Die Reaktionen reichten von „Darüber hab ich schon lange nachgedacht!“ über „Wie geil ist das denn?“ bis zu „Mein Boot liegt in Eckernförde“. Oder in Gelting. Oder in Flensburg. Antworten dieser Art kamen auch von Leuten, die ich eigentlich kannte. Die mich damit aber trotzdem total überrascht haben, frei nach dem Motto: „Huch, ach wie? Du hast ein Boot? Echt?“ Wenn man im Stadion zusammen steht, unterhält man sich in der Regel ja über Fußball – und nicht über das, was man sonst noch so treibt. Die Segel-Facebookgruppe ist dann enorm schnell gewachsen.
Wie groß ist das alles geworden?
Wir hatten (Stand November 2018 – Red.) 225 Mitglieder nur in der Segelabteilung. Von den 102 Anwesenden bei der Gründungsversammlung waren etwa die Hälfte Neumitglieder. Sie sind wegen der Segelabteilung überhaupt erst in den FC St. Pauli eingetreten. Die übrigen kamen aus den anderen Abteilungen des Vereins.
Was vielen Leuten gar nicht so bewusst ist: St. Pauli ist der drittgrößte Breitensportverein in Hamburg.
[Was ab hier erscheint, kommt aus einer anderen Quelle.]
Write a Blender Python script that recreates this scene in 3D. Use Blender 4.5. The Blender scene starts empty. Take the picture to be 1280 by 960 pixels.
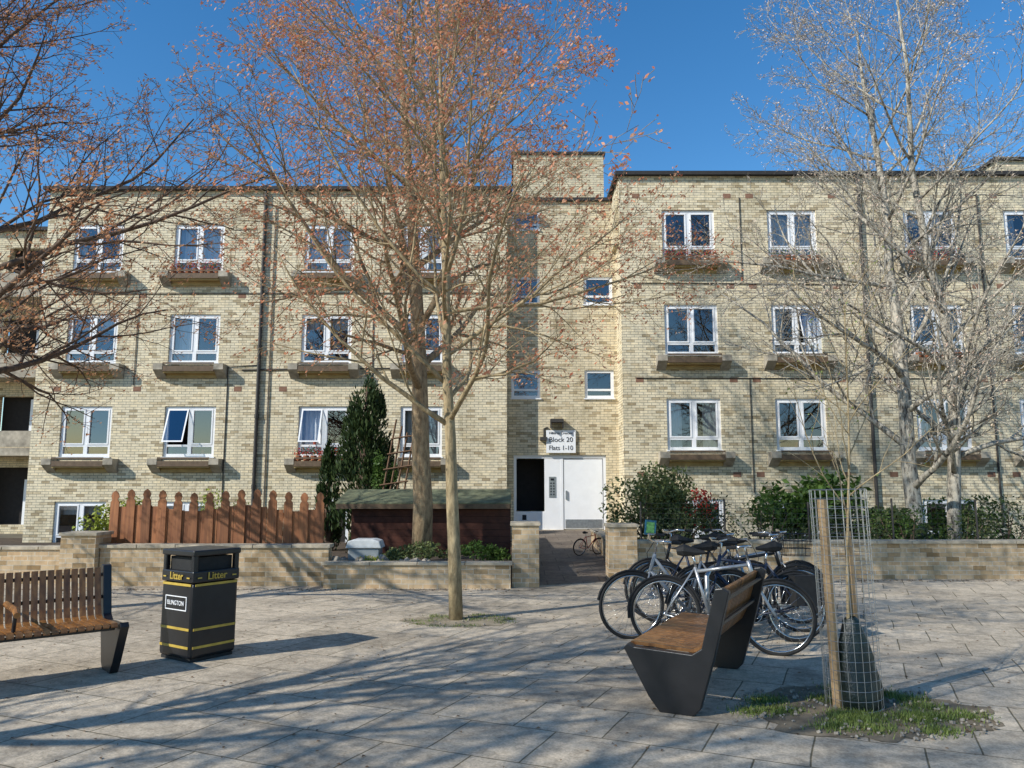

Wir haben insgesamt 22 verschiedene Abteilungen, in denen ein ziemlich breites Spektrum unterschiedlicher Sportarten ausgeübt wird. National und international erfolgreich übrigens auch, zum Beispiel beim Rugby oder Triathlon. Innerhalb des Vereins kann man die Abteilungen wechseln und Doppelmitgliedschaften haben.

Wann habt ihr die Segelabteilung gegründet?
Am 10. Januar 2018. Als fast auf den Tag genau fünf Monate nach der offiziellen Gründung das 204. Mitglied dazu kam, hatten wir uns schon verdoppelt.